Though my own fashion aesthetic is decidedly more H&M than Hermès, I’m carried away by the eclectic designs fusing traditional fabrics, hues, and textures with unorthodox silhouettes. I drool over my roommate’s sexy Suneet Verma saris, and I linger at New Delhi’s upscale Crescent Mall, playing dress-up in JJ Valayas, Manav Gangwanis, and Rina Dhakas that I could never afford. When I went to my friend Gauri’s wedding in New Delhi, I was one of the few people who fully appreciated her bridal trousseau’s impressive lineage: Pallavi Jaikishan, Anamika Khanna, Shantanu and Nikhil, and even a Manish Malhotra cocktail dress I later saw in the pages of Indian Cosmo. These names resonate more with me than Chanel, Zac Posen, and Marchesa.

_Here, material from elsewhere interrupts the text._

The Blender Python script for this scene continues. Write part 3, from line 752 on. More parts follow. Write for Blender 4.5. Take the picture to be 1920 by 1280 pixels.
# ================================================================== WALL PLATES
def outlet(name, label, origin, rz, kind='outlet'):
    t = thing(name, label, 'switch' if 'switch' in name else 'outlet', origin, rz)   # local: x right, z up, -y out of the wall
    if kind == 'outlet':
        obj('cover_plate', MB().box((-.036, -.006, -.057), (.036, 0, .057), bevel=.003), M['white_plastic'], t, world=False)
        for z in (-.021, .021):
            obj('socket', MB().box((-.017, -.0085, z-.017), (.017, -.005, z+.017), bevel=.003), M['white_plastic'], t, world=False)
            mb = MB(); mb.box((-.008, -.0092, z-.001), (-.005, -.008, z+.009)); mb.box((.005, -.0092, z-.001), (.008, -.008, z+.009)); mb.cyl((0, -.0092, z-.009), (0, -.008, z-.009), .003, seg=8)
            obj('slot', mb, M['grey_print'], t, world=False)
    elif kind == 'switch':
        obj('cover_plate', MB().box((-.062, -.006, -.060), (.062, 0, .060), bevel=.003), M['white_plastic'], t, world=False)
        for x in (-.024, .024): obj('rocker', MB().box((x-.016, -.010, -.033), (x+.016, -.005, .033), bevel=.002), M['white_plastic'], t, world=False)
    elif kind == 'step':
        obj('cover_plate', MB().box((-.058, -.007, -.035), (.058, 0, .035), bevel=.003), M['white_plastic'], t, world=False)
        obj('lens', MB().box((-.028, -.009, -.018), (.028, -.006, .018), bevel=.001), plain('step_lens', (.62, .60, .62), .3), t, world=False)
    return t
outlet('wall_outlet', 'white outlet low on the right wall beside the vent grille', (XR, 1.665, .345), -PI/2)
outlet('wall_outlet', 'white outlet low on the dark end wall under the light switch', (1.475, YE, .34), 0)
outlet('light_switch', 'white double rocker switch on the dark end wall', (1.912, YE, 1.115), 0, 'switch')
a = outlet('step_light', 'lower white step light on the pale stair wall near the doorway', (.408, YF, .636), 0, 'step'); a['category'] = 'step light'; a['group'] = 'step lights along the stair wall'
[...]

In the last five years, Indian fashion has truly gone global. Indian cotton and embroidery have always been popular with foreign design houses, but now the designers themselves are cultivating an international following. Bibhu Mohapatra shows his collection at New York Fashion Week. The eccentric Manish Arora dresses Katy Perry and Lady Gaga. The much-lauded Indian edition of Vogue is celebrating its second anniversary this month. And international brands are turning to India more than ever before—Jean-Paul Gaultier, Lancôme, and Cartier are just a few big names that have recently launched India-inspired collections.

These days, I work a block away from the hallowed tents at Bryant Park, but the fashion weeks that really capture my mind are held thousands of miles away. In the last decade, India’s fashion industry has evolved into a serious business. As the Indian middle class has become wealthier and wealthier, fashion has gone from a privilege of the elite to a staple of the masses. Today, there’s no shortage of venues for Indian designers to promote their lines: there’s Lakme India Fashion Week and HDIL India Couture Week in Mumbai, and Wills Lifestyle Fashion Week in Delhi—which is hosting its spring-summer 2010 lineup this week, with more than 110 designers scheduled to showcase their collections to 175 national and international buyers. The industry is no joke: according to the Associated Chambers of Commerce and Industry of India, it’s poised to rake in more than $160 million by 2012. Big business, indeed.

But for me, my quirky obsession with Indian fashion is about much more than numbers and figures. There’s something about seeing people who look like me floating down the runway, donning creative takes on the colors and fabrics of my heritage. I may not shop at sample sales or subscribe to any fashion magazines, but from October 24 to 28, when the catwalks light up again in New Delhi for the spring/summer 2010 collections, you can be sure I’ll be glued to my laptop, hunting for my desi fashion fix.

—Sarah Khan is an editor at Travel + Leisure and blogs at www.bysarahkhan.com.